## The problem
Extract the lines that carry the string "Python" from the listing.

**** Data for the task ****

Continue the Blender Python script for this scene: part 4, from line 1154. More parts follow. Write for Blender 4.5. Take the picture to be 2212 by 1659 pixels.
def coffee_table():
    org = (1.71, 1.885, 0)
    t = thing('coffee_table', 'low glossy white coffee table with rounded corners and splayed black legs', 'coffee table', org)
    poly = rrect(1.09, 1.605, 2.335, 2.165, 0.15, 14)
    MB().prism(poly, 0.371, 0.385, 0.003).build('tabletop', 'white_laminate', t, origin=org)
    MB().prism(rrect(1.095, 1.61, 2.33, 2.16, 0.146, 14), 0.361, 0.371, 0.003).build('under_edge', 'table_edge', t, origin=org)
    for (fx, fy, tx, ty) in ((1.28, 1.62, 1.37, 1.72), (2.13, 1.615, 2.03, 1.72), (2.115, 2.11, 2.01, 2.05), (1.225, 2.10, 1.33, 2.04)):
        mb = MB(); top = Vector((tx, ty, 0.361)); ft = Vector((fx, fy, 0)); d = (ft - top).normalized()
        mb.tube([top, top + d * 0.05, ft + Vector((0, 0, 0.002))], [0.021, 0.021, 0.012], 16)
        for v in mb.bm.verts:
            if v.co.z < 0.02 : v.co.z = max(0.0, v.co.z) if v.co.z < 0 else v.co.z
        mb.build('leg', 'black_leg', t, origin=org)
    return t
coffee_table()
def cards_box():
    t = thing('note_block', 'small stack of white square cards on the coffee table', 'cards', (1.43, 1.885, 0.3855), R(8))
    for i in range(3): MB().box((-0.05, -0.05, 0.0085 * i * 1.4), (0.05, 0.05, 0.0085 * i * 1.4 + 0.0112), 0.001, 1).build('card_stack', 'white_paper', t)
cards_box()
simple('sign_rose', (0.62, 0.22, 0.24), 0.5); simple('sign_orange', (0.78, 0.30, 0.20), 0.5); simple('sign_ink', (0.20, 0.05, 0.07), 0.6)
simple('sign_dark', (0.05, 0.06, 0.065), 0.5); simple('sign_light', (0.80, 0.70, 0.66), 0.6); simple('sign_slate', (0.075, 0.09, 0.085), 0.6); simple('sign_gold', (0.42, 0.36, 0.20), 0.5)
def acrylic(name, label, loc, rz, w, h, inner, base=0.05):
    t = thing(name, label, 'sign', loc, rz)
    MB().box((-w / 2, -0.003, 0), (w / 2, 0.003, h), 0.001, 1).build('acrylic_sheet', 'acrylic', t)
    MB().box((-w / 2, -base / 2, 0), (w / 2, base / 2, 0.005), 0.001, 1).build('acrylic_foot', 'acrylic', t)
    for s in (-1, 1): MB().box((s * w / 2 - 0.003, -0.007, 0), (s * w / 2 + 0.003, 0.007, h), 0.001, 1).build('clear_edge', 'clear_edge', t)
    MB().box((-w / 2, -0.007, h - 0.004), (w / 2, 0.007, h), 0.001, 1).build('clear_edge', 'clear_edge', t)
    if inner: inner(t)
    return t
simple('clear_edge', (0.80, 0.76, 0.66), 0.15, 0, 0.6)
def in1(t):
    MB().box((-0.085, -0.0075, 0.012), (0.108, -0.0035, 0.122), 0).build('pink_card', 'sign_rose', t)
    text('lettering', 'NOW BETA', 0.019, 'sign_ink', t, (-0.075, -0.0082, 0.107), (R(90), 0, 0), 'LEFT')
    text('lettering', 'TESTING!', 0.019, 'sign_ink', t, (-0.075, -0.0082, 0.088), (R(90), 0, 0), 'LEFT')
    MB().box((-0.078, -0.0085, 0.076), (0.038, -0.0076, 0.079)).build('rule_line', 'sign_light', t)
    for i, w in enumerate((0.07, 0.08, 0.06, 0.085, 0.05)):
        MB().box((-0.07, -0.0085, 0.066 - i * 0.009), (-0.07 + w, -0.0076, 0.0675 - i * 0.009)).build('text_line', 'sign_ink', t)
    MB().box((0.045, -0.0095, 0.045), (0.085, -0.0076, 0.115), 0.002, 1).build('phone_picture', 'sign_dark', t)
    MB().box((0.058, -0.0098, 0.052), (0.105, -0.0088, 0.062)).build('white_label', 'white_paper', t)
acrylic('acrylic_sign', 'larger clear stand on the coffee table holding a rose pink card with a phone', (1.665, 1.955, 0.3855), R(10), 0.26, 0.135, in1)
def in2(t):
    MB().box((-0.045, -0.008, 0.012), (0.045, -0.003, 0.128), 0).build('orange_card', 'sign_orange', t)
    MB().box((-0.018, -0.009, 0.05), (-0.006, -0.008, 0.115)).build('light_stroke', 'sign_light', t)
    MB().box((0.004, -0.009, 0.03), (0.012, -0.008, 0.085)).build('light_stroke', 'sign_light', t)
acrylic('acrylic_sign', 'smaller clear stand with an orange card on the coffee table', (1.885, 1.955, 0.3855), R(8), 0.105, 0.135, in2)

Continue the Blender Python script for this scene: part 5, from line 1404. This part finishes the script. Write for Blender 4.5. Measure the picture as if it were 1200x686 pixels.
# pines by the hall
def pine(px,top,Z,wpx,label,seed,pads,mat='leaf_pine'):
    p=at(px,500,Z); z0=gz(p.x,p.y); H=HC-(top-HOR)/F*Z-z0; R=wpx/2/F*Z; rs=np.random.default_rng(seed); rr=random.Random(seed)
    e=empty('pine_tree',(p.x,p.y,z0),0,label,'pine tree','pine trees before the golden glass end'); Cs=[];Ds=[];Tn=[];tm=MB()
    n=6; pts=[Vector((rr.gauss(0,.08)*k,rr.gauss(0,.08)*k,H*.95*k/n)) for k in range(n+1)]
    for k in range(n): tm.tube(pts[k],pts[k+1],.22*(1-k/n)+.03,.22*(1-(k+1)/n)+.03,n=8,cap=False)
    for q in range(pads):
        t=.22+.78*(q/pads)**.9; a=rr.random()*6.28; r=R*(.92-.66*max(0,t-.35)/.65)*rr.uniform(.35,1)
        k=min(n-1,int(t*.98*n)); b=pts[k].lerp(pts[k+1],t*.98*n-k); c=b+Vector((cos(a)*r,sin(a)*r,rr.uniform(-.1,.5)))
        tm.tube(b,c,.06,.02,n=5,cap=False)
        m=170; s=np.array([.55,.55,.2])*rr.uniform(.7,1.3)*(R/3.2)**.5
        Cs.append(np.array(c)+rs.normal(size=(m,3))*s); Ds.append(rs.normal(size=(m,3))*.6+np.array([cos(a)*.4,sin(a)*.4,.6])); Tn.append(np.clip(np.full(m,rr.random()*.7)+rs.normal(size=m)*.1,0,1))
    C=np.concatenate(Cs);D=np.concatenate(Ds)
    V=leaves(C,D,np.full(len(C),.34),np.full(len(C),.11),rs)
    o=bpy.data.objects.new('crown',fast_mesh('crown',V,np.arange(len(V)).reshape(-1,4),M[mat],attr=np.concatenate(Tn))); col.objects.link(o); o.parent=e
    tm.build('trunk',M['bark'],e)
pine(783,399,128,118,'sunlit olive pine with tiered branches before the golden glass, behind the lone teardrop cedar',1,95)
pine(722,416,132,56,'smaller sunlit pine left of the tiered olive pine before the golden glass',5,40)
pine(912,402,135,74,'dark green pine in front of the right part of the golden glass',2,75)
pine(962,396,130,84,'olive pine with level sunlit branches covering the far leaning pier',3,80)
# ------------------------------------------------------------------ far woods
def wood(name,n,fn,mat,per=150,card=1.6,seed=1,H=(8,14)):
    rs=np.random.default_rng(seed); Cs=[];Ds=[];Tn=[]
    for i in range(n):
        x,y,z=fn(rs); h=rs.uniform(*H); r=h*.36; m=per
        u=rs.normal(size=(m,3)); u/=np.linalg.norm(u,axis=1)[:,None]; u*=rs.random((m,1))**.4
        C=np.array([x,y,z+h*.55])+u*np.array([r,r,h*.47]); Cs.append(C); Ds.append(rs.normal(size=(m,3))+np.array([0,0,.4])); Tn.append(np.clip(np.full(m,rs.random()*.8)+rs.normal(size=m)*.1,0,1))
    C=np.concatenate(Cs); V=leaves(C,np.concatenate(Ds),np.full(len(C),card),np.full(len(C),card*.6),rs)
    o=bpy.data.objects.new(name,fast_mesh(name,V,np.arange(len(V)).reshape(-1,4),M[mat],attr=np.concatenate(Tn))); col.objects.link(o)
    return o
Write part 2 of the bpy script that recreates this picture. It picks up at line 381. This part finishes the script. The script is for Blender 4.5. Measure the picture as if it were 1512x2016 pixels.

****

## Response below
Continue the Blender Python script for this scene: part 4, from line 1154. More parts follow. Write for Blender 4.5. Take the picture to be 2212 by 1659 pixels.
Continue the Blender Python script for this scene: part 5, from line 1404. This part finishes the script. Write for Blender 4.5. Measure the picture as if it were 1200x686 pixels.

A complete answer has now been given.